Gödel's Incompleteness theorem in modal logic

Question

I think I once taught that the statement of the Gödel's Incompleteness theorem is equivalent to :

$ \diamond \neg \square \square p $, if p is a complex enough system.

Is this right?

Answer 1

This is not right. There's a few things wrong here.

• First, you seem to be using $p$ to denote both a statement which is undecidable, and the theory (usually denoted "$T$") that we're analyzing. The latter is built into the modalities - e.g. "$\Box p$" means "$T$ proves $p$," etc. (Note that if we want to talk about different theories, we have to use different modalities - this is often a stumbling point.)

• Second, what you've written means "it is consistent that $p$ is not provably provable." This is true if $p$ is undecidable in $T$, but it's not really what we want to say.

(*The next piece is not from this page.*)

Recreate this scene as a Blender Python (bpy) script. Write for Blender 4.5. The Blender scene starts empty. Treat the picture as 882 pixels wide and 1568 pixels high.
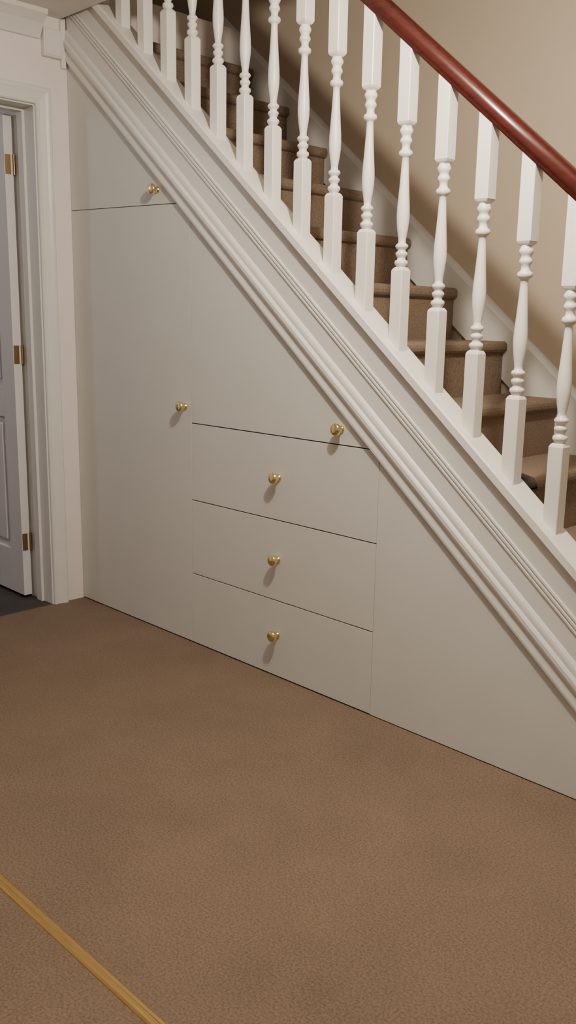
import bpy, bmesh, math
from mathutils import Matrix, Vector

scene = bpy.context.scene
M = 0.833
NF = math.sqrt(1+M*M)
Z0 = 2.226
def zline(x, d=0.0):
    return Z0 - M*x + d*NF

# ------------------------------------------------------------ materials
def new_mat(name):
    m = bpy.data.materials.new(name); m.use_nodes = True
    nt = m.node_tree
    b = nt.nodes["Principled BSDF"]
    return m, nt, b

def paint(name, col, rough=0.5, var=0.03, bump=0.0, scale=6.0, bscale=300.0):
    m, nt, b = new_mat(name)
    tc = nt.nodes.new("ShaderNodeTexCoord")
    n = nt.nodes.new("ShaderNodeTexNoise"); n.inputs["Scale"].default_value = scale
    n.inputs["Detail"].default_value = 4
    nt.links.new(tc.outputs["Object"], n.inputs["Vector"])
    r = nt.nodes.new("ShaderNodeValToRGB")
    r.color_ramp.elements[0].color = tuple(c*(1-var) for c in col)+(1,)
    r.color_ramp.elements[1].color = tuple(min(1, c*(1+var)) for c in col)+(1,)
    r.color_ramp.elements[0].position = 0.3; r.color_ramp.elements[1].position = 0.7
    nt.links.new(n.outputs["Fac"], r.inputs["Fac"])
    nt.links.new(r.outputs["Color"], b.inputs["Base Color"])
    b.inputs["Roughness"].default_value = rough
    if bump > 0:
        n2 = nt.nodes.new("ShaderNodeTexNoise"); n2.inputs["Scale"].default_value = bscale
        nt.links.new(tc.outputs["Object"], n2.inputs["Vector"])
        bp = nt.nodes.new("ShaderNodeBump"); bp.inputs["Strength"].default_value = bump
        bp.inputs["Distance"].default_value = 0.002
        nt.links.new(n2.outputs["Fac"], bp.inputs["Height"])
        nt.links.new(bp.outputs["Normal"], b.inputs["Normal"])
    return m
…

Godel's first incompleteness theorem says that (for appropriate $T$) if $T$ is consistent, then there is an undecidable sentence - that is, $$\neg\Box \perp\implies [\neg\Box p\wedge\neg\Box\neg p]$$ where "$\perp$" is a name for the sentence $0=1$ (say) and $p$ is the Godel sentence (well, actually $p$ should be the Rosser sentence, but whatever). Godel's second incompleteness theorem then says the same thing, but for a different $p$ - namely, "$Con(T)$."

Of course, you might mean different things by your modal operators than I do; but then you should specify what you mean.